1) Dedication - Our commitment to pursue and communicate with God
2) Devotion - A desire and want to be close to God. (This is where many of us stop)
3) Confidence - The idea that God actually loves us back, even in our sin.

Lots of us have had this thought; that God is pure, loving and perfect except for His one blemish of character, the fact that He hates us. We think, "Why does God have all this grace for other people?" But somehow, Peter moved past this and had a confidence that Jesus would hug him back.

We have this cycle, right? We experience God and love it, we pray, we sin and then we walk away for a while until another experience with God. But if we have the confidence that He loves us, we will continue to experience more and more of God at deeper levels. 1 John 4 talks about how God gives us His Spirit. John, the author of this passage has seen and testifies that (Jesus) is the Savior of the world. John was the one who put his hand on Jesus' chest on the last night Jesus appeared after His resurrection. John was the last remaining disciple and nearly 90 when he wrote this. 1 John 3:1, "How great is the love the Father has lavished on us, that we should be called children of God! And that is what we are! The reason the world does not know us is that it did not know him." So we know and rely on the love God has for us.

1 John 3:1 tells us to just step back and behold that God loves us. We want to experience love we can RELY on. Right? He wills that we know his love so that we are confident in the day of judgement. "We love because God loved us first." In this world, we are like Jesus and this should give confidence! Many of us think that the day of judgement will be horrible. The earth will be torn apart and people will be thrown into a lake of fire. It will be the worst day for those who do not know Him. But if we have the love of God, we can have confidence, even when it all comes crashing down. There is no fear in love. There is no rejection in perfect love BUT, if we can be confident on the day of judgement, how much more confident can we be today?

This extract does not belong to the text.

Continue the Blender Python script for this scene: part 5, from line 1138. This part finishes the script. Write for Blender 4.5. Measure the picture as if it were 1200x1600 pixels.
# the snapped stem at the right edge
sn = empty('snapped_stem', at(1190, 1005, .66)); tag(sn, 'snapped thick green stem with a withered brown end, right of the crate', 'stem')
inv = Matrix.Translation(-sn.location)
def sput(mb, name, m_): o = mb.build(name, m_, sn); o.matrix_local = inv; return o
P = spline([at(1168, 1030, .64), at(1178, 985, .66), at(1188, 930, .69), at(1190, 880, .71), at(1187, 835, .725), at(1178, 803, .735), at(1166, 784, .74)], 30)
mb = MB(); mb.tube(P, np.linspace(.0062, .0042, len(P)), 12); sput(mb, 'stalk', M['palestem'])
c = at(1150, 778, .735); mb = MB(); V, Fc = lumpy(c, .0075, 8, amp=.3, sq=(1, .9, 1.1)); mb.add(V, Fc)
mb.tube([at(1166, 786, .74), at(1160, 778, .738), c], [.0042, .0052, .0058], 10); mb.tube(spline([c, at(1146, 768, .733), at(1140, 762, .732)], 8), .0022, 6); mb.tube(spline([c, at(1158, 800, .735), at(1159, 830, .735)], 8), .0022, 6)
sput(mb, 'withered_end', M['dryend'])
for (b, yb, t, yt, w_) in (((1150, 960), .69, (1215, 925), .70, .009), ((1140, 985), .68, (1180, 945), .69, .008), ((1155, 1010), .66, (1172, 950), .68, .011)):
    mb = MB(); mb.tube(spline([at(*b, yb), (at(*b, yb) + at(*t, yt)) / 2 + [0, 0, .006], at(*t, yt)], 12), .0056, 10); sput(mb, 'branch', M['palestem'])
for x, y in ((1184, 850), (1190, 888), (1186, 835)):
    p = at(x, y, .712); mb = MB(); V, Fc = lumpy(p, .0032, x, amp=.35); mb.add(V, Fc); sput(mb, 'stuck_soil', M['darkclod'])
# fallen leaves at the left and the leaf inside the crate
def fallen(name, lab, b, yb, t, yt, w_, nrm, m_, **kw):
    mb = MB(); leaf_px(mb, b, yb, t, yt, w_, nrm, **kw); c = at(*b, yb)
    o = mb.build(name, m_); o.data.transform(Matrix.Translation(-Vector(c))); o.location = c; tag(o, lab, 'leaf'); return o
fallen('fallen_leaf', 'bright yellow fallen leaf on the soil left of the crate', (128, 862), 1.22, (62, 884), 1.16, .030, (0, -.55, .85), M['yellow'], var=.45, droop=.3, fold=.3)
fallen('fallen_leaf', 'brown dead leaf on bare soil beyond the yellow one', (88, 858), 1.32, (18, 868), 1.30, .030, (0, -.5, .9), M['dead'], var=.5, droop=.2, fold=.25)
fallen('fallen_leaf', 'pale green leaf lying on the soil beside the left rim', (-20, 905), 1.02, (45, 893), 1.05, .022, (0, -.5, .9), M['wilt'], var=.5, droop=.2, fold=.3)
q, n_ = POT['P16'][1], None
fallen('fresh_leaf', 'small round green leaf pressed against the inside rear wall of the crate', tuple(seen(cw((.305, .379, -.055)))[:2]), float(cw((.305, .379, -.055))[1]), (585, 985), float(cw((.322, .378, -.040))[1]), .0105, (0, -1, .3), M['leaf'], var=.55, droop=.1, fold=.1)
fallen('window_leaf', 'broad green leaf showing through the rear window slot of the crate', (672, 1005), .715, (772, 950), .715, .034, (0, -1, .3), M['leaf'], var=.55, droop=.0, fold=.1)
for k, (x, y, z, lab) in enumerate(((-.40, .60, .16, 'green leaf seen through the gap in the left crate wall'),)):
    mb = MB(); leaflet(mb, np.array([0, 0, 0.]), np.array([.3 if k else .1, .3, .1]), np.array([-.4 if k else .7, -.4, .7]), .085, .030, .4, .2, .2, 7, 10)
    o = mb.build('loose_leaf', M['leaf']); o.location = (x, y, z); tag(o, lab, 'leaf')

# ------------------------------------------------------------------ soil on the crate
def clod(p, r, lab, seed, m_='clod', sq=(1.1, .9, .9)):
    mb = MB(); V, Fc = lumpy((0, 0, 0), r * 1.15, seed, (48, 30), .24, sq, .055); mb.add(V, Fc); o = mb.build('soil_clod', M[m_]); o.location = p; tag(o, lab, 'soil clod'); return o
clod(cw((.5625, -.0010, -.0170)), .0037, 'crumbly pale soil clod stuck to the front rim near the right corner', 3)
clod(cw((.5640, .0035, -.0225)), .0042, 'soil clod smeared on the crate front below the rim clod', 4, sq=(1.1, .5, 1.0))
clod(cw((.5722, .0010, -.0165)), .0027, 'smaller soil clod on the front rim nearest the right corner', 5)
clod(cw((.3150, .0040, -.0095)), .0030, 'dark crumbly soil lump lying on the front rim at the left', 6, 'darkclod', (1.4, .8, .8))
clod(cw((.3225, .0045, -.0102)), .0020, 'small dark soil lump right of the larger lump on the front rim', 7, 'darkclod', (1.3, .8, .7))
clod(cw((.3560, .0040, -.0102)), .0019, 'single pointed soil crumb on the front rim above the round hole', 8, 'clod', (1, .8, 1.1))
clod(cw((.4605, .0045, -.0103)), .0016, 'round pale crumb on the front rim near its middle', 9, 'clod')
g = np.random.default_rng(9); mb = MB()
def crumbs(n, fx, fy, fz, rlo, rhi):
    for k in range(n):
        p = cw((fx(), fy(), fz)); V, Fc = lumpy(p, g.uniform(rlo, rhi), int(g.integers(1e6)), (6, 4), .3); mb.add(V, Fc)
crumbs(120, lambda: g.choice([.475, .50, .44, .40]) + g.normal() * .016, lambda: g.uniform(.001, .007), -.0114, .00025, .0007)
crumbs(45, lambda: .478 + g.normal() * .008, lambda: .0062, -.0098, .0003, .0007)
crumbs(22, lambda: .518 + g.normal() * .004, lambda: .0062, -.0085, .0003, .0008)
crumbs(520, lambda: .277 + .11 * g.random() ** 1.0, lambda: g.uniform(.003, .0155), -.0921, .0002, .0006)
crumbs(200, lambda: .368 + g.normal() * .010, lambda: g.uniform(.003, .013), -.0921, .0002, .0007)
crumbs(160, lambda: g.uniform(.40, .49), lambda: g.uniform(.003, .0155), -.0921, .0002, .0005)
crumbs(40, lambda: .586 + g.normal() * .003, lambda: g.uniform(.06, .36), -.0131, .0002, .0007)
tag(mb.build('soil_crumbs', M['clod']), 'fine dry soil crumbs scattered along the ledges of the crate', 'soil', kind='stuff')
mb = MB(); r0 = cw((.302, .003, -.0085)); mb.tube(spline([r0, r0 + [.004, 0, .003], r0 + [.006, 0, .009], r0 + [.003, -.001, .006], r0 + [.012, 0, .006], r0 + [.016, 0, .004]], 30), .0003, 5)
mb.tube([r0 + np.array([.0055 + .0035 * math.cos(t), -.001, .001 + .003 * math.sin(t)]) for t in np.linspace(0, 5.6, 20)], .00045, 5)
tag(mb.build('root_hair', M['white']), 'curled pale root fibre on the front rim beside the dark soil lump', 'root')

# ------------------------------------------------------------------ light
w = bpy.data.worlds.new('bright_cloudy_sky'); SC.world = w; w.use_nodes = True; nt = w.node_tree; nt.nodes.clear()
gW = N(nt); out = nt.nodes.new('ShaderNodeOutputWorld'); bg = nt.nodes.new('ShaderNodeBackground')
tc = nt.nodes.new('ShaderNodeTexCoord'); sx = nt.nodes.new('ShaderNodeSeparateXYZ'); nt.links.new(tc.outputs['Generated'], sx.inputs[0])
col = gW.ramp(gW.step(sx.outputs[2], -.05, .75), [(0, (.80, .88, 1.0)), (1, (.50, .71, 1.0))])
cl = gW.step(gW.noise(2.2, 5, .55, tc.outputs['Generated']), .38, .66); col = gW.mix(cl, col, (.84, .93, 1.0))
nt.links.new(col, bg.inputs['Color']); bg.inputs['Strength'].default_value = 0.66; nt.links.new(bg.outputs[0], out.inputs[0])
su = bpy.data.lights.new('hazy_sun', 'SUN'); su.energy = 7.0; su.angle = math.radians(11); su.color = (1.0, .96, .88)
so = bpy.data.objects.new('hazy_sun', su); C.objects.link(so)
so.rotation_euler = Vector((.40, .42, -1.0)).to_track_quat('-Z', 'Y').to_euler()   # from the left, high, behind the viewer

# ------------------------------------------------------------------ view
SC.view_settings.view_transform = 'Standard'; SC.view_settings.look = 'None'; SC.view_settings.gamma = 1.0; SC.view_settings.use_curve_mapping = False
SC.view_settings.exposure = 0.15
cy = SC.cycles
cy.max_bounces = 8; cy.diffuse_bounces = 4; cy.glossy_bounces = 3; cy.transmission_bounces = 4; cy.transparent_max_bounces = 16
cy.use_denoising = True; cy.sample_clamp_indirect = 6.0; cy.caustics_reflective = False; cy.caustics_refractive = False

We don't have to be afraid of God. We don't have to view him like our imperfect dads. He is the perfect Father. We don't have to sneak back into his presence after sinning and quietly put the key back in the door hoping not to be caught. God is not waiting for us in the prayer room, tapping his toe in disappointment. God is waiting for us, like the Father of the prodigal son, waiting for us to come home. We need to anchor in our thoughts the vision of God running to us like the most loving of fathers. In our weakness, He is strong FOR US! It is so easy to fall into the trap of condemnation, but God wants us to run back to him to gain more confidence. We will screw up over and over and over. But we need to get up and be confident enought to continue the great race. Quit keeping score because God isn't.